Chief Schuettler and his deputies were commended for their efforts to suppress places of evil repute and to rid the police department of grafters.
Mrs. Joseph T. Bowen, Dr. W. A. Evans, First Deputy Funkhouser and Judge Harry Olsen addressed the committee.
Mr. Thrasher said that when the committee began work four years ago there were 20,000 immoral women in Chicago whose average income was $10 a day. This meant, he said, that in a year the men of the city spent $36,500,000 on vice.
Mr. Thrasher referred to the "bomb" exploded by State’s Attorney Hoyn in his investigation of protection afforded to vice by the police department.
Predicts More Exposures
"If I am not misinformed," he said, "there are other bombs that will be exploded in the near future."
Mr. Thrasher answered the criticism that the abolition of the "redlight" district had driven immoral women into respectable neighborhoods throughout the city.
"It has been said that nice sections are being ruined by the influx of immoral women," he said. "My answer is that if it were all true, it would not change the attitude of the committee one iota. The poorer neighborhoods that are infested with vicious resorts are as ‘respectable’ in many respects as the districts referred to as reputable. But the criticism is not true. Generally speaking, there is no more vice in the residential districts than in the days when segregated vice was rampant."
War Imperils Children
Mr. Thrasher said that 375 notices had been served upon property owners who rented houses for immoral purposes and of these 310 had rid their property of undesirable tenants.

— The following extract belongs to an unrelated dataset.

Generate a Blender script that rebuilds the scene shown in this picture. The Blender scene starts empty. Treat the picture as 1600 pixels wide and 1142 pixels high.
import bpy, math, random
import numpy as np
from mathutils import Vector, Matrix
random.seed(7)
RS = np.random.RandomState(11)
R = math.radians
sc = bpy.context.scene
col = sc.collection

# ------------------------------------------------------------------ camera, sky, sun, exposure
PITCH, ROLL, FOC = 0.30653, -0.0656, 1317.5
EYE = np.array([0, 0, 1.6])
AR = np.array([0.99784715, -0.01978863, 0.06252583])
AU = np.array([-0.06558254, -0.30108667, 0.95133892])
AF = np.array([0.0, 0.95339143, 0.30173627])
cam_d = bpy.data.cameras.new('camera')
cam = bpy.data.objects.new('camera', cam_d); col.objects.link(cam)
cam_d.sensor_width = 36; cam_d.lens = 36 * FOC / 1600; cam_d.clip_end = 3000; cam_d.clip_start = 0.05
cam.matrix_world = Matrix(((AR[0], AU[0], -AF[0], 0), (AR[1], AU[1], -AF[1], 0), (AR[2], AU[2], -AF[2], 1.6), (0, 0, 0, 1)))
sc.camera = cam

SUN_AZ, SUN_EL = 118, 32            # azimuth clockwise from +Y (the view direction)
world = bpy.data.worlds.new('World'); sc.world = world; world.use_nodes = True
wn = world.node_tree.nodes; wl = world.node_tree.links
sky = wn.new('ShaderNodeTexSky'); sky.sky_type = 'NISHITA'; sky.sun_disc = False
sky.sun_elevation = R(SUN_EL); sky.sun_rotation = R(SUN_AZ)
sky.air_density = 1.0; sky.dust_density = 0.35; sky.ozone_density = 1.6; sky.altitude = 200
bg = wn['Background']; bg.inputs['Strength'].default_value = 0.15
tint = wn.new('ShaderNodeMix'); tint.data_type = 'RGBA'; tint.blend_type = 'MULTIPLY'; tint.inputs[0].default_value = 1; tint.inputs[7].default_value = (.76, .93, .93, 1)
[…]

"Ten percent of the men on the police force," Mr. Thrasher said, "are inherently crooked and ought to be driven from the department. Inefficiency and corruption in the department have proved a hindrance to the work of the committee.
"I believe a real effort is now being made by Chief Schuettler, First Deputy Westbrook, and Second Deputy Funkhouser to purge the department of these parasites. Distinct progress has been achieved. The time will come when the honest policementwill not have to bear the odium which this crooked minority imposes on them."
"Perhaps 10 per cent of the police department is crooked," said First Deputy Westbrook, "but for every crooked policeman there are 500 crooked citizens. If the citizens could be aroused to a sense of their own crookedness it would be an easy matter to control the police."
Mrs. Bowen spoke on a greater need fro restraint of juvenile delinquency because of war conditions.